На другой день, по заведенному в равелине порядку, поутру явился комендант равелина в сопровождении унтер-офицера и ефрейтора. Он спросил об моем здоровье и отправился далее по казематам. Все утро я не вставал с постели; часов в 12 услышал я приближающиеся к двери шаги и сделанный почти шепотом вопрос: «Кто здесь сидит?» На этот вопрос отвечено: «Дмитриев». Дверь растворилась, и взошел рослый, старый и белый как лунь, протопоп Петропавловского собора Стахий. Я с ногами сидел на кровати. Он взял стул и, проговорив что-то насчет моего жалкого положения, сказал, что его прислал государь. Затем начался формальный допрос и увещание:
— Всякий ли год бываете у исповеди и святого причастия?
— Я не исповедовался и не причащался 15 лет.
— Конечно, это случилось потому, что вы были заняты обязанностями службы и не имели времени исполнить этого христианского долга?
— Я уже восемь лет как в отставке, и не исповедовался и не причащался потому, что не хотел исполнять это как обряд, зная, что в России более, нежели где-нибудь, оказывают терпимость к религиозным мнениям; словом, я не христианин.
Стахий увещевал меня, как умел, и наконец напомнил о том, что ожидает меня на том свете.
— Если вы верите в божественное милосердие, — сказал я ему, — то вы должны быть уверены, что мы все будем прошены; и вы, и я, и мои судьи.
Этот старик был добрый человек; он заплакал и сказал мне, что ему очень жалко, что он не может быть мне полезен. Тем наше свидание и кончилось. Стахий вышел. Воображение мое разыгрывалось более и более и по временам доходило до какой-то восторженности; когда появился Стахий, он мне напомнил собой инквизитора в «Дон-Карлосе», но после разговора я узнал в нем весьма простого русского попа. После его ухода, вместо обеда, ефрейтор с обыкновенною вежливостью принес кусок черного хлеба, за который я его поблагодарил также вежливо. Этот день прошел без дальнейших приключений.

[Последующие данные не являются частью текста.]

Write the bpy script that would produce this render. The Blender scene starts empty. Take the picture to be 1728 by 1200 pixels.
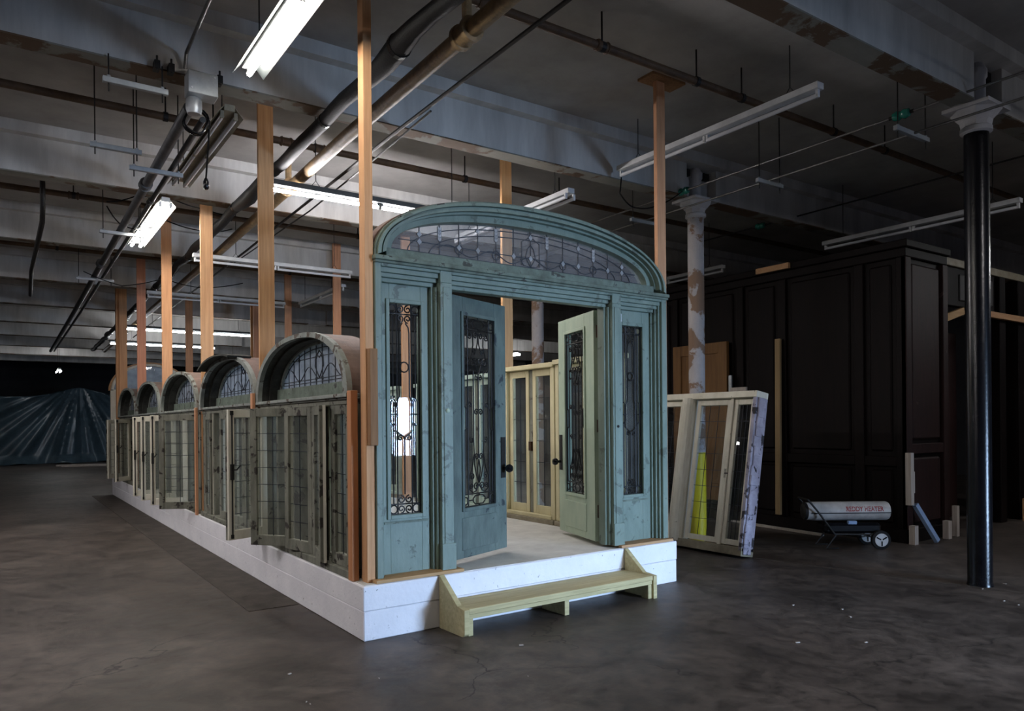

На третий день поутру (16 января) взошел ко мне с обыкновенной свитой плац-адъютант Трусов. Кроме священника, все должны были входить в каземат в сопровождении ефрейтора и унтер-офицера. Трусов принес мне трубку и табак. Узнавши от меня, что они не принадлежат мне, он унес их назад. В то время я никак не догадался, что это было что-то в роде искушенья. В тот же день вечером неожиданно распахнулись двери, и ко мне вошел еще более рослый, чем Стахий, протопоп Казанского собора П. Н. Мысловский. Приемы его были совсем другие; он бросился ко мне на шею, обнял меня с нежностью и просил, чтобы я переносил свое положение с терпением и чтобы я помнил, как страдали апостолы и первые отцы церкви.
— Батюшка, — спросил я его, — вы пришли ко мне по поручению правительства?
Это его несколько озадачило.
— Конечно, без позволения правительства я не мог бы посетить вас, — отвечал он, — но в вашем положении вы бы, вероятно, обрадовались, ежели бы каким-нибудь образом забежала к вам даже собака, и потому я полагал, что мое посещение не может быть излишне.
— Конечно, в моем положении посещение человека, который бы пришел ко мне побеседовать, могло быть для меня очень приятно; но вы священник, и поэтому я почитаю своею обязанностью на первый раз нашего знакомства объясниться с вами откровенно. Как священник вы не можете доставить мне никакого утешенья, тогда как для некоторых из моих товарищей посещения ваши могут быть очень утешительны, и вы можете облегчить их положение.